Synthesis and properties of air-stable n-channel semiconductors based on MEH-PPV derivatives containing benzo[c]cinnoline moieties

Abstract

In this study we synthesized three novel poly[2-methoxy-5-(2-ethylhexyloxy)-1,4-phenylenevinylene] (MEH-PPV) derivatives that differ in terms of their ratios of heterocyclic benzo[c]cinnoline moieties: P50 containing only MEH-PPV/benzo[c]cinnolinevinylene (BZCV) alternating segments and P25 and P10 containing both MEH-PPV/BZCV alternating segments and MEH-PPV block segments. UV-Vis and PL spectra of these polymers revealed values of λ^UV_max and λ^PL_max that ranged from 440 to 489 and from 492 to 551 nm, respectively; these wavelengths blue-shifted upon incorporating additional benzo[c]cinnoline moieties. We also observed energy transfer from the MEH-PPV/BZCV alternating segments to the MEH-PPV block segments. P50, which featured an alternating structure in its main chain, displayed a solvatochromic effect, emitting green light in non-polar solvents and yellow light in polar solvents.
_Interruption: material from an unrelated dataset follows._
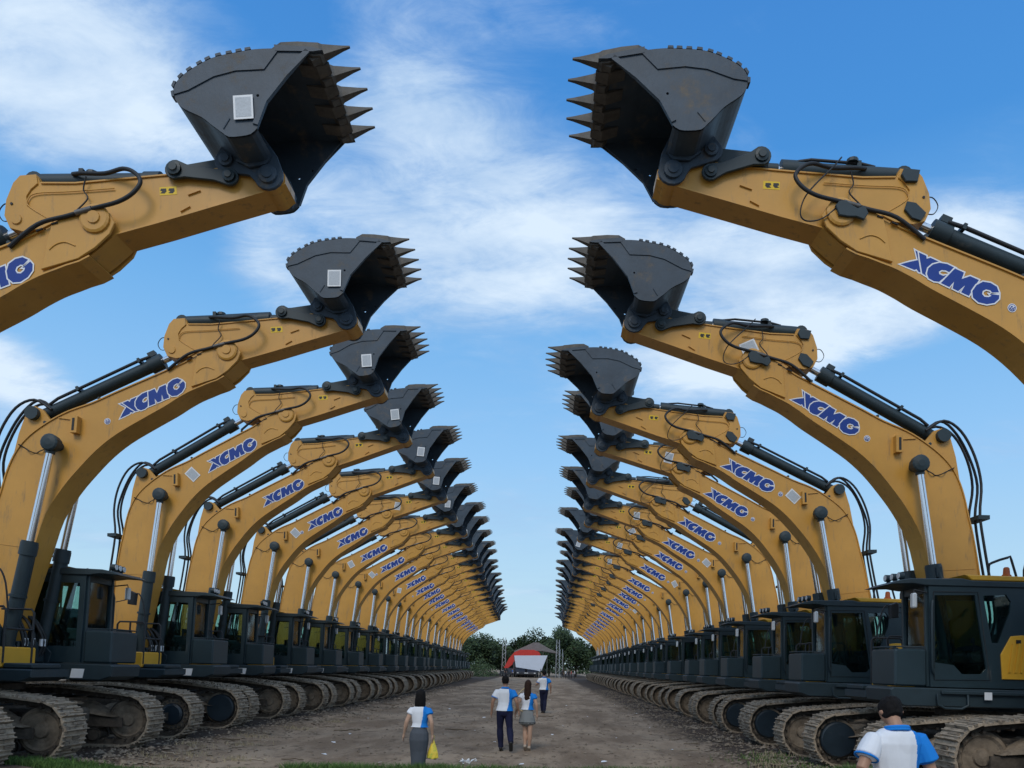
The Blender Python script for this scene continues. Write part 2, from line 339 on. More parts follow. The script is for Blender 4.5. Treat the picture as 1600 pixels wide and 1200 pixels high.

The HOMO and LUMO energy levels of these polymers, measured using cyclic voltammetry, ranged from −5.11 to −5.62 and from −3.08 to −3.31 eV, respectively. The incorporation of electron-withdrawing benzo[c]cinnoline moieties enhanced the electron affinity and improved the oxidative stability of the polymers. A bottom-gate, top-contact organic field-effect transistor (OFET) based on P50 exhibited n-channel behavior under ambient conditions, with an electron mobility of 7.8 × 10⁻³ cm² V⁻¹ s⁻¹ and an on/off ratio greater than 10⁴. No significant variation in electron mobility can be observed after this OEFT was stored under ambient conditions up to 30 days. To the best of our knowledge, this is the first time that air-stable n-channel MEH-PPV derivatives have ever been reported. It indicated that p-type MEH-PPV can be transformed into n-type materials upon incorporation of benzo[c]cinnoline moieties.